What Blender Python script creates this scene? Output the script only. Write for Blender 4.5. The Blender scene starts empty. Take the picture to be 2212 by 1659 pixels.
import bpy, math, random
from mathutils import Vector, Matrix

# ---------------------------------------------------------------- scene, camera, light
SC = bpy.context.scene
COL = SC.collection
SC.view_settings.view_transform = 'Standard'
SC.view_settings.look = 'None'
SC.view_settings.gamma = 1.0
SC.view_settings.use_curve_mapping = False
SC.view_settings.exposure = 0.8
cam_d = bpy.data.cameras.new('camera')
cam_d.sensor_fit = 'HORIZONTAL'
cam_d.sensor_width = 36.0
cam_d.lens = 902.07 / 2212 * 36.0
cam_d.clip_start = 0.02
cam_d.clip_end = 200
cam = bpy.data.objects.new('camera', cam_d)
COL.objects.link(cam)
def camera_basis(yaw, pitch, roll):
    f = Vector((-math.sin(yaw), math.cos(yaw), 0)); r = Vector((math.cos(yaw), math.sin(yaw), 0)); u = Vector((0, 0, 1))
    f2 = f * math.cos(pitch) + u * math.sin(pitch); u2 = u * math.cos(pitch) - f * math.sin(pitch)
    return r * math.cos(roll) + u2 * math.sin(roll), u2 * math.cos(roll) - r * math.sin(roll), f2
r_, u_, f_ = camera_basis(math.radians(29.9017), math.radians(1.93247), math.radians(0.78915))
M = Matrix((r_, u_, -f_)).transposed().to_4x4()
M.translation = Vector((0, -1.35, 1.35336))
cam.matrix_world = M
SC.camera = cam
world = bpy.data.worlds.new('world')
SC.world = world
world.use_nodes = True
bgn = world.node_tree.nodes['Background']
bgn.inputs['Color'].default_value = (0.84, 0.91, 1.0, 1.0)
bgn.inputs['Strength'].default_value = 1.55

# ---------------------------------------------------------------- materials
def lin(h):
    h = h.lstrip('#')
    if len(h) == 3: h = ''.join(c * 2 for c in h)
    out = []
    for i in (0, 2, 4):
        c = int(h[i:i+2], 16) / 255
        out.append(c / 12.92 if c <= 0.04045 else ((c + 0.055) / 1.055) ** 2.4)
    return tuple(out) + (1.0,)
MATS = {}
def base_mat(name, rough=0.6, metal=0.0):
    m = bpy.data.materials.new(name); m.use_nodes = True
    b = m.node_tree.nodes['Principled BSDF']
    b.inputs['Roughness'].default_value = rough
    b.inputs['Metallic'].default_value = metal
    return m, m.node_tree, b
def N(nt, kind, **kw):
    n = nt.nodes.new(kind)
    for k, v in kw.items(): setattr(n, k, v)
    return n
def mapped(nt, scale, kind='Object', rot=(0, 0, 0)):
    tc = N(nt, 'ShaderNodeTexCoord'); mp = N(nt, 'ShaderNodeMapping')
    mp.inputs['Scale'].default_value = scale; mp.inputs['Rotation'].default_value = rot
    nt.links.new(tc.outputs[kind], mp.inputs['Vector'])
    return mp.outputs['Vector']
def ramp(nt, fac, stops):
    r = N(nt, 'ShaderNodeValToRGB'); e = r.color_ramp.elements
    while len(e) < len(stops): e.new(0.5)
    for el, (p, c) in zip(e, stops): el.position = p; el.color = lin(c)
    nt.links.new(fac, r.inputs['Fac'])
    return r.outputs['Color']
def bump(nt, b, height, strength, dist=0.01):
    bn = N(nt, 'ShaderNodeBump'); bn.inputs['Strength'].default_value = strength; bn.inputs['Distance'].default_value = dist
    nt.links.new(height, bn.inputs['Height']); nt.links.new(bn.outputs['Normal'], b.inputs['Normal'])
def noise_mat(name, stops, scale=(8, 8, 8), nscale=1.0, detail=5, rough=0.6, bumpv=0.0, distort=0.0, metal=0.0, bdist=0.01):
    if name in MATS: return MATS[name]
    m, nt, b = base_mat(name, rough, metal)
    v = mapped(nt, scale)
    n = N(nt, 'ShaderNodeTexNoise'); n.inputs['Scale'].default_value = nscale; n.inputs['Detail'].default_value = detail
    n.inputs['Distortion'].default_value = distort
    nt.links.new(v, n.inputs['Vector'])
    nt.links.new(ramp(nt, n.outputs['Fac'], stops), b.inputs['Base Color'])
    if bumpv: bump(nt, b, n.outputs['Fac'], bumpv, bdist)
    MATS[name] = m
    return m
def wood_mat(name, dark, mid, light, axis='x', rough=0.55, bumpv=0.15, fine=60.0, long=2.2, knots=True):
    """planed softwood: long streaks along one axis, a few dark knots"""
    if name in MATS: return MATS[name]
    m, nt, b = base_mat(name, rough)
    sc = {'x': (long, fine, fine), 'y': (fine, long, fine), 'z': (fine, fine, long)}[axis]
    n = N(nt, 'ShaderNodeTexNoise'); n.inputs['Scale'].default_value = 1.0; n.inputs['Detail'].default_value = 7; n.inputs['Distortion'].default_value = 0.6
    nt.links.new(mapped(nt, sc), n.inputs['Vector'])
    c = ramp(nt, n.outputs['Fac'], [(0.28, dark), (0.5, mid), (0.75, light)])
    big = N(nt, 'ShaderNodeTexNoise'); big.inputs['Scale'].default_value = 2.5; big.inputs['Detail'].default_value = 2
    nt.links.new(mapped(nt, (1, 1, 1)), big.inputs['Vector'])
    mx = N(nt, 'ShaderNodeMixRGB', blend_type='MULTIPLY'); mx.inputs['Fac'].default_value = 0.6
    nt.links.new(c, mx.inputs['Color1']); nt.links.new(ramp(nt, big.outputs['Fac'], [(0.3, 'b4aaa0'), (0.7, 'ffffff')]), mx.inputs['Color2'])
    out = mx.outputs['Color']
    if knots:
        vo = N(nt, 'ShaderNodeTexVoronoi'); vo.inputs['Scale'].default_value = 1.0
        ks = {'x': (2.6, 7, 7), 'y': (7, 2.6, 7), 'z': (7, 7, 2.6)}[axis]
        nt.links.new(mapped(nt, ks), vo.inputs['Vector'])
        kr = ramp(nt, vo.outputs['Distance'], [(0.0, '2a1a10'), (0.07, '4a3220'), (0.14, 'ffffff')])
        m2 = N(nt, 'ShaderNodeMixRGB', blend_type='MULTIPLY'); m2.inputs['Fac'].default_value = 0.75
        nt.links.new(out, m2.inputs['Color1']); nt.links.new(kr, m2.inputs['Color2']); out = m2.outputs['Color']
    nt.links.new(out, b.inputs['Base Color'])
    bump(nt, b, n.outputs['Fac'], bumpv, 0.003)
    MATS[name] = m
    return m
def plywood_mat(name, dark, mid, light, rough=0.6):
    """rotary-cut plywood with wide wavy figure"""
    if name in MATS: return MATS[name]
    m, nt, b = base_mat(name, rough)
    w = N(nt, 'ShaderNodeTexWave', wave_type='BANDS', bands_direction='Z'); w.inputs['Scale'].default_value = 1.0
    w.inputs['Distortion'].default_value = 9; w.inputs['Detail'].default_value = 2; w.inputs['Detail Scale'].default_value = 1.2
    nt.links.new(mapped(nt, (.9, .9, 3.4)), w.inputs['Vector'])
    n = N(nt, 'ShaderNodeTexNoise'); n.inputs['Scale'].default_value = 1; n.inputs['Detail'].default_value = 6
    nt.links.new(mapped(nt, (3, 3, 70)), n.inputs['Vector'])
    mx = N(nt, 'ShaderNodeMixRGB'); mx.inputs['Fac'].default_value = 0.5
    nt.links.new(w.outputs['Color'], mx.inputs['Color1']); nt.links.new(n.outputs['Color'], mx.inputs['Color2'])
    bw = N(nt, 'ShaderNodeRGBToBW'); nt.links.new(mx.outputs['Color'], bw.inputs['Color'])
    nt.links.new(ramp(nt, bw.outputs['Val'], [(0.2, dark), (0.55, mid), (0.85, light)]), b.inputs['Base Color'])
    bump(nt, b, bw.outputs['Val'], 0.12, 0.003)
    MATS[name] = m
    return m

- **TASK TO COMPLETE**
Write out a verbatim copy of the data, beginning with its first line and ending with the line that contains "bgn.inputs['Strength'].default_value = 1.55".

- **RESULT FOR THIS TASK**
What Blender Python script creates this scene? Output the script only. Write for Blender 4.5. The Blender scene starts empty. Take the picture to be 2212 by 1659 pixels.
import bpy, math, random
from mathutils import Vector, Matrix

# ---------------------------------------------------------------- scene, camera, light
SC = bpy.context.scene
COL = SC.collection
SC.view_settings.view_transform = 'Standard'
SC.view_settings.look = 'None'
SC.view_settings.gamma = 1.0
SC.view_settings.use_curve_mapping = False
SC.view_settings.exposure = 0.8
cam_d = bpy.data.cameras.new('camera')
cam_d.sensor_fit = 'HORIZONTAL'
cam_d.sensor_width = 36.0
cam_d.lens = 902.07 / 2212 * 36.0
cam_d.clip_start = 0.02
cam_d.clip_end = 200
cam = bpy.data.objects.new('camera', cam_d)
COL.objects.link(cam)
def camera_basis(yaw, pitch, roll):
    f = Vector((-math.sin(yaw), math.cos(yaw), 0)); r = Vector((math.cos(yaw), math.sin(yaw), 0)); u = Vector((0, 0, 1))
    f2 = f * math.cos(pitch) + u * math.sin(pitch); u2 = u * math.cos(pitch) - f * math.sin(pitch)
    return r * math.cos(roll) + u2 * math.sin(roll), u2 * math.cos(roll) - r * math.sin(roll), f2
r_, u_, f_ = camera_basis(math.radians(29.9017), math.radians(1.93247), math.radians(0.78915))
M = Matrix((r_, u_, -f_)).transposed().to_4x4()
M.translation = Vector((0, -1.35, 1.35336))
cam.matrix_world = M
SC.camera = cam
world = bpy.data.worlds.new('world')
SC.world = world
world.use_nodes = True
bgn = world.node_tree.nodes['Background']
bgn.inputs['Color'].default_value = (0.84, 0.91, 1.0, 1.0)
bgn.inputs['Strength'].default_value = 1.55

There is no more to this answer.